More than 7,000 steelhead came up the Brule last fall and wintered over, according to the DNR. They're recorded on videotape when they pass the Brule River Lamprey Barrier. Dave Mueller of Chippewa Falls, Wis., had intercepted a few of those migrants early Saturday morning.

"I got more fish this morning in an hour than I got all last year," Mueller said. "I caught three steelhead over 20 inches and three about this size."

He held his hands about a foot apart. Mueller had been drifting a spawn bag under a bobber in a stretch of slow water below Highway FF.

Whitman, fishing below Highway FF, was making his first trip to the Brule as a fly angler.

"I've always been a spincast fisherman," he said, "Then I took a fly-tying class at the Great Lakes Fly Co. this winter, just for something to do, and (owner) John (Fehnel) got me excited about this."

At midday, Bill Ronchi of Lake Nebagamon, Wis., was headed for his pickup with a leaky wader. Fishing had been good enough that it was hard for him to leave. He had hooked four steelhead and landed two. His son Grant, 22, had hooked three steelhead and landed two. One of them was over 25 inches.

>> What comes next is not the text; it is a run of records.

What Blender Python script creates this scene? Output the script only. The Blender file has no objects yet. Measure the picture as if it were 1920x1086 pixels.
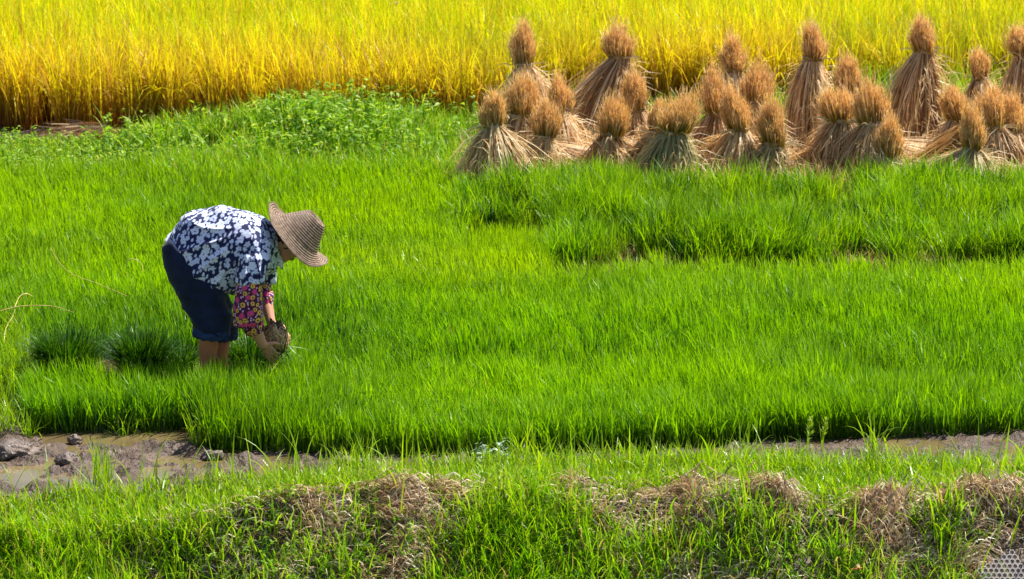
import bpy, bmesh, math
import numpy as np
from mathutils import Vector, Matrix, noise as mnoise

R = math.radians
C = bpy.context.scene.collection
SC = bpy.context.scene

# ------------------------------------------------------------------ camera, sky, sun
CAM_H, PITCH, FPX = 5.0, R(13.0), 6400.0
cam_d = bpy.data.cameras.new('camera'); cam = bpy.data.objects.new('camera', cam_d); C.objects.link(cam)
cam.location = (0, 0, CAM_H); cam.rotation_euler = (R(90) - PITCH, 0, 0)
cam_d.sensor_width = 36.0; cam_d.lens = 36.0 * FPX / 1920.0
cam_d.clip_start = 0.5; cam_d.clip_end = 3000
cam_d.dof.use_dof = True; cam_d.dof.focus_distance = 19.6; cam_d.dof.aperture_fstop = 5.6
SC.camera = cam

SUN_EL, SUN_AZ = R(59), R(56)          # azimuth from +Y (behind the field), negative towards -X
world = bpy.data.worlds.new("World"); SC.world = world; world.use_nodes = True
wn = world.node_tree.nodes; wl = world.node_tree.links
bg = wn['Background']; sky = wn.new('ShaderNodeTexSky'); sky.sky_type = 'NISHITA'; sky.sun_disc = False
sky.sun_elevation = SUN_EL; sky.sun_rotation = SUN_AZ
wl.new(sky.outputs[0], bg.inputs[0]); bg.inputs[1].default_value = 0.075
sun_d = bpy.data.lights.new('sun', 'SUN'); sun = bpy.data.objects.new('sun', sun_d); C.objects.link(sun)
sun_d.energy = 5.0; sun_d.angle = R(0.5); sun_d.color = (1.0, 0.955, 0.87)
sdir = Vector((math.sin(SUN_AZ) * math.cos(SUN_EL), math.cos(SUN_AZ) * math.cos(SUN_EL), math.sin(SUN_EL)))
sun.rotation_euler = sdir.to_track_quat('Z', 'Y').to_euler()
SC.view_settings.view_transform = 'Standard'; SC.view_settings.look = 'None'
SC.view_settings.gamma = 1.0; SC.view_settings.use_curve_mapping = False
SC.view_settings.exposure = 1.0
SC.render.engine = 'CYCLES'
SC.cycles.max_bounces = 8; SC.cycles.transmission_bounces = 6; SC.cycles.transparent_max_bounces = 8
SC.cycles.diffuse_bounces = 4

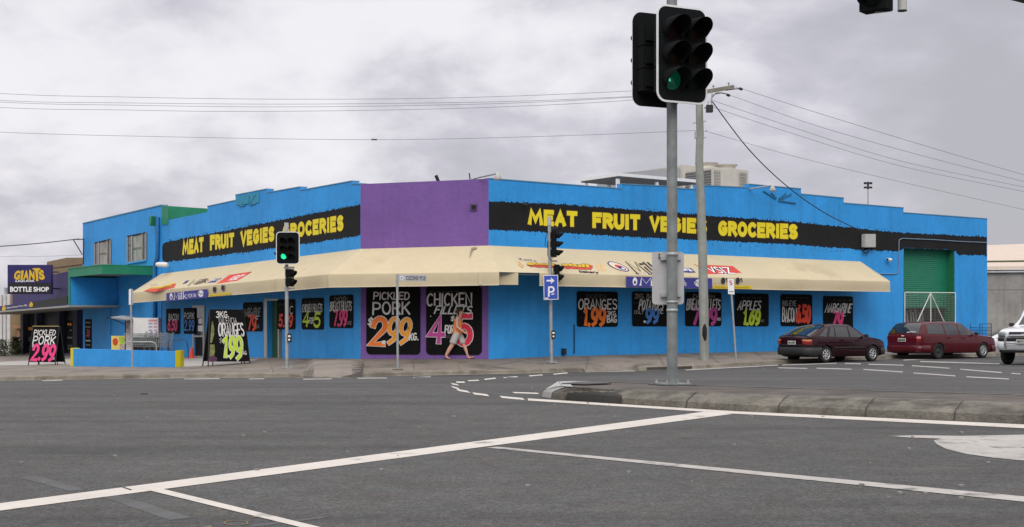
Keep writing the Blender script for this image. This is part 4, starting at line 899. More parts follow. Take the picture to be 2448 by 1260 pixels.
mb = MB(); p9 = pa-du*.24; mb.prism([p9-Vector((0,0,.1)), pa-du*.004-Vector((0,0,.1)), Vector((pa.x-du.x*.004,pa.y,pb.z+hgt+.03)), Vector((p9.x,p9.y,pb.z+hgt+.03))], nb*.3); bevel(fixn(mb.build('end_pier', MATS['yellow_paint'], root)), .012)
# traffic cone
p = pave(458.5, 856.5); c = thing('traffic_cone', p, 'orange red traffic cone standing left of the glazed shop door', 'traffic cone')
M_cone = mat('cone_orange', (.80, .06, .02), rough=.5, var=.06)
mb = MB(); mb.smooth = True; mb.lathe([(.14,.03),(.12,.05),(.035,.5),(.0,.51)], 16, Matrix.Translation(p)); mb.build('cone', M_cone, c)
mb = MB(); mb.box(-.19,.19,-.19,.19,0,.03, Matrix.Translation(p)); mb.build('base', M_cone, c)
# trolley bay rails
def rail(label, pts, m, r_=.03):
    g = pts[0]; o = thing('trolley_rail', Vector((g.x, g.y, g.z)), label, 'rail', 'trolley rails of the forecourt')
    mb = MB(); mb.tube(pts, r_, 8); mb.build('rail', m, o); return o
def pY(x, y, Y): return at(x, y, Y)
YR = 56.0
rail('bent galvanised trolley rail behind the low blue wall, below the white board', [pY(297,856,YR), pY(297,824,YR), pY(301,818,YR), pY(364,817.5,YR), pY(372,821,YR), pY(374,828,YR), pY(374,858,YR)], M_galv)
rail('blue painted hoop rail between the trolleys and the traffic cone', [pY(402,856,58), pY(402,816,58), pY(406,812,58), pY(440,811,58), pY(446,815,58), pY(449,830,58), pY(451,855,58)], mat('rail_blue', (.03,.09,.2), rough=.5))
# nested trolleys
def trolley(x, Y, lab, s=1, yb=852):
    p = pY(x, yb, Y); o = thing('shopping_trolley', p, lab, 'trolley', 'nested shopping trolleys'); mb = MB(); M = Matrix.Translation(p) @ Matrix.Rotation(R(8), 4, 'Z')
    P_ = lambda *q: M @ Vector(q)
    z0, z1 = .42, 1.0
    for k in range(7):
        z = lerp(z0, z1, k/6); e = lerp(.36, .45, k/6); mb.tube([P_(-e,-.24,z), P_(e,-.27,z), P_(e,.27,z), P_(-e,.24,z)], .006, 4, closed=True)
    for k in range(11):
        t = k/10; mb.tube([P_(lerp(-.36,.36,t),-.25,z0), P_(lerp(-.45,.45,t),-.26,z1)], .005, 4); mb.tube([P_(lerp(-.36,.36,t),.25,z0), P_(lerp(-.45,.45,t),.26,z1)], .005, 4)
    mb.build('basket', M_galv, o)
    mb = MB(); mb.tube([P_(.5,-.24,1.06), P_(.5,.24,1.06)], .018, 8); mb.build('handle', mat('handle_dark', (.06,.05,.05)), o)
    mb = MB(); mb.tube([P_(.5,-.24,1.05), P_(.42,-.24,.5), P_(.45,-.25,.16), P_(-.4,-.2,.16)], .014, 6); mb.tube([P_(.5,.24,1.05), P_(.42,.24,.5), P_(.45,.25,.16), P_(-.4,.2,.16)], .014, 6); mb.build('chassis', M_galv, o)
    for a, b in ((.45,-.25),(.45,.25),(-.4,-.2),(-.4,.2)):
        w_ = MB(); w_.tube([P_(a,b-.015,.06), P_(a,b+.015,.06)], .06, 10); w_.build('wheel', M_blkm, o)
for i, x in enumerate((322, 334, 346, 358, 372, 386)): trolley(x, 57.2, ['wire shopping trolley %s row behind the low blue wall' % k for k in ('at the left end of the nested', 'second from the left in the nested', 'third from the left in the nested', 'third from the right in the nested', 'second from the right in the nested', 'at the right end of the nested')][i])
# white notice cabinet and the yellow leaflet sign by the annex wall
WY = 61.0
def facing_box(name, x0, x1, y0, y1, Y, th, m, label=None, cat=None, par=None):
    a, b, c_, d = pY(x0,y1,Y), pY(x1,y1,Y), pY(x1,y0,Y), pY(x0,y0,Y); mb = MB(); mb.prism([a,b,c_,d], (0, th, 0)); o = fixn(mb.build(name, m, par)); 
    if label: tag(o, label, cat)
    return o
nb_ = thing('notice_cabinet', pY(345, 853, WY), 'white cabinet with a price list on its door beside the trolleys', 'cabinet')
facing_box('cabinet_body', 318, 379, 760, 806, WY, .5, M_wht, par=nb_); facing_box('side_list', 301, 317.4, 764, 853, WY+.05, .45, mat('poster_paper', (.55,.50,.50), var=.1), par=nb_)
facing_box('cabinet_leg', 320, 378, 806.3, 852, WY+.1, .3, M_drk, par=nb_)
lst = facing_box('price_list', 353, 378, 762, 804, WY-.03, .02, mat('list_paper', (.66,.64,.72), var=.05), par=nb_)
for j in range(5):
    y = 764+j*8; hh = 5 if j == 0 else 3.2
    for (x0, x1, q) in (((355,376,'pink'),) if j == 0 else ((355.5,364,'grey'),(367,376,'pink'))): mb = MB(); mb.prism([pY(x0,y+hh,WY-.035), pY(x1,y+hh,WY-.035), pY(x1,y,WY-.035), pY(x0,y,WY-.035)], (0,.003,0)); mb.build('list_row', mat('list_grey', (.30,.29,.36)) if q == 'grey' else mat('list_pink', (.55,.26,.28)), lst)
mb = MB(); mb.prism([pY(302,767,WY+.03), pY(316,767,WY+.03), pY(316,798,WY+.03), pY(302,798,WY+.03)], (0,.01,0)); mb.build('side_picture', mat('side_print', (.34,.26,.27), var=.5, scale=6), nb_)
lf = thing('leaflet_sign', pY(284, 838, WY), 'yellow and green promotional board with a red disc, low on the annex wall', 'sign')
facing_box('board', 266, 318, 803, 836, WY+.55, .03, mat('leaflet_yellow', (.66,.56,.14), var=.1), par=lf)
mb = MB(); mb.poly([pY(275.5+6.5*math.cos(R(a)), 817+9*math.sin(R(a)), WY+.54) for a in range(0,360,20)]); mb.build('disc', M_red, lf)
mb = MB(); mb.poly([pY(x,y,WY+.54) for x,y in ((285,806),(297,806),(297,826),(290,828),(285,816))]); mb.build('leaf_print', mat('leaf_print', (.32,.48,.04), var=.2), lf)
mb = MB(); mb.prism([pY(286,823,WY+.53), pY(300,823,WY+.53), pY(300,835,WY+.53), pY(286,835,WY+.53)], (0,.004,0)); mb.build('picture', mat('picture_print', (.42,.30,.26), var=.7, scale=9), lf)
# shelf canopy left of the cabinet
sc_ = thing('awning_shelf', pY(290, 853, WY), 'thin dark folding shelf roof on struts left of the white cabinet', 'canopy')
mb = MB(); mb.prism([pY(262,758,WY-1.2), pY(303,764,WY-.6), pY(303,766.5,WY-.6), pY(262,761,WY-1.2)], (.25,1.2,.08)); mb.build('roof', M_galv, sc_)
mb = MB(); mb.tube([pY(256,759,WY-1.2), pY(266,760,WY-1.2)], .03, 6); mb.tube([pY(300,766,WY-.3), pY(300,852,WY-.3)], .025, 6); mb.tube([pY(268,762,WY-.9), pY(300,776,WY-.3)], .02, 6); mb.build('strut', M_drk, sc_)
# ---------------------------------------------------------------- two storey annex
ann = thing('annex', PL.prof(27, zbl(27)), 'two storey blue annex with two windows and a green box canopy', 'building')
AO = .0
def acut(x, dz=-.3): return base(PL, x, AO, dz)
tA0, tA1 = PL.t(198), PL.t(386)
mb = MB()
P = [PL.pt(386,491.5), PL.pt(198,535)]+[acut(198), acut(386)]
mb.prism(P, -PL.n*.3); aw = fixn(mb.build('wall', M_blL, ann))
# right flank above the supermarket roof, painted green
q0 = PL.pt(386.5,491.5)
flank = MB(); fe = q0-PL.n*9; fe.z = q0.z-.12
flank.prism([q0-PL.n*.305, fe, Vector((fe.x, fe.y, CZ+3.6)), Vector((q0.x-PL.n.x*.305, q0.y-PL.n.y*.305, CZ+3.6))], PL.u*.25); fixn(flank.build('flank_wall', M_grn, ann))
gf = MB(); gf.prism([PL.pt(386,491.5,.03), PL.pt(401,492.5,.03), PL.pt(401,537,.03), PL.pt(386,537,.03)], -PL.n*.02); fixn(gf.build('green_fascia', M_grn, ann))
mb = MB(); rzA = CZ+5.2; mb.poly([PL.prof(tA1, rzA, -.31), PL.prof(tA0, rzA, -.31), PL.prof(tA0, rzA, -9), PL.prof(tA1, rzA, -9)]); mb.build('roof', MATS['roof_sheet'], ann)
mb = MB(); b0 = PL.prof(tA0, CZ+5.4, -.305); b1 = b0-PL.n*9; mb.prism([b0, b1, Vector((b1.x,b1.y,CZ-2.5)), Vector((b0.x,b0.y,CZ-2.5))], -PL.u*.25); fixn(mb.build('flank_wall', M_blL, ann))
mb = MB()
for a, b in (((198,535),(386,491.5)),):
    p, q = PL.pt(*a), PL.pt(*b); mb.prism([p+PL.n*.03, q+PL.n*.03, q-PL.n*.33, p-PL.n*.33], (0,0,.05))
fixn(mb.build('parapet_capping', M_cap, ann))
M_cur = mat('lace_curtain', (.34,.33,.31), rough=.9, var=.3, scale=1.5, streak=.5); M_wfr = mat('window_frame_brown', (.30,.26,.22), rough=.6)
def win(x0, x1, yt0, yt1, yb0, yb1):
    P4 = lambda o: [PL.pt(x0,yb0,o), PL.pt(x1,yb1,o), PL.pt(x1,yt1,o), PL.pt(x0,yt0,o)]
    mb = MB(); q = P4(.004); mb.poly(q); o = fixn(mb.build('window', M_drk, ann))
    def strip(a0, a1, m, nm, off=.012, b0=0, b1=1, th=.01):
        L0 = lerp(q[0], q[1], a0); L1 = lerp(q[0], q[1], a1); T0 = lerp(q[3], q[2], a0); T1 = lerp(q[3], q[2], a1)
        mm = MB(); mm.prism([lerp(L0,T0,b0)+PL.n*off, lerp(L1,T1,b0)+PL.n*off, lerp(L1,T1,b1)+PL.n*off, lerp(L0,T0,b1)+PL.n*off], PL.n*th); return fixn(mm.build(nm, m, o))
    strip(.0,.26,M_gls,'pane',.008,.02,.95); strip(.30,.80,M_cur,'curtain',.006,.02,.95,.003); strip(.84,1,M_gls,'pane',.008,.02,.95)
    for a in (0,.24,.78,.965): strip(a, a+.045, M_wfr if a != .24 else M_alu, 'mullion', .02, 0, 1, .03)
    for b in (.46,.5): strip(0,1,M_wfr,'transom',.021,b,b+.012,.02)
    strip(0,1,M_wfr,'frame',.02,.0,.03,.035); strip(0,1,M_drk,'head',.02,.965,1,.03)
    for k in range(9): strip(.28+k*.055,.283+k*.055,M_drk,'fold_shade',.0105,.03,.94,.001) if k % 3 == 1 else None  # thin dark strips paint the shade of folds onto the flat curtain
win(227,266,580,571,634,634); win(305,351,564,555,628.5,621)
mb = MB(); c0 = PL.pt(305,628.5,.01); c1_ = PL.pt(351,621,.01); mb.prism([c0-Vector((0,0,.08)), c1_-Vector((0,0,.08)), c1_, c0], PL.n*.08); fixn(mb.build('sill', M_blL, ann))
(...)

Action was somewhat slower at Pine Tree Landing, off the Dead End road.

John Maher had hooked four fish, but hadn't landed one.

"I haven't seen many fish at all," he said.

Jason Graber had scouted that stretch of river on Friday, the day before the opener, and had gone home optimistic.

"There were fish laying in here all over," he said. "One spot, you could see eight fish."

Graber had hooked one small brown trout and one small steelhead, he said. He was using yarn flies.

Below Mays Ledges, Bill Fleischman was back for another Brule opener, too. He hadn't touched a fish by late morning, but he was glad to be thigh-deep in the river.

"It's the first day. You gotta be here," Fleischman said.

He had taken the water temperature and found it was 39 degrees. Many openers find water temperatures of 33 or 34 degrees. The warmer water may have induced more wintering steelhead to move on upstream to spawning beds above Highway 2. Fresh fish, still shiny from two years or more in Lake Superior, should soon be moving upstream.

Chris Johnson and Gary Madison had each found one of those bright fish at about 11 a.m., fishing a couple of bends below Mays Ledges. One was a big male, and the other a big female, Johnson said. He estimated each at 26 to 27 inches. Both, caught on spawn bags, had been released.

This wasn't a banner, everybody's-getting-fish opener, but it was decent, said Bruce Sederberg, a Brule regular.

"It's kind of been steady all morning," Sederberg said. "It's not a gangbusters opener like some years, but some fish are moving through."

Using spawn bags, Sederberg detoured two legal steelhead for a time, then released them to get on with their procreation.

Everything else about the Brule was just about ideal. Under the overcast skies, the cedars dripped melting ice on the mosses below. Little feeder streams ran cold and clear down creases in the land. Pileated woodpeckers yammered, and red-breasted nuthatches sounded their nasal "yank, yank, yank."

The morning air was thick and cool. Ranks of fishermen, dressed in drab browns and greens, looked like something from the 1940s as they made their drifts beneath ancient pines. Conversations were conducted in muted tones.

For some, there is simply no place like the Brule.

"I've fished Montana and Wyoming and Pennsylvania and a lot of places in between," said Novotny. "This is definitely blue-ribbon."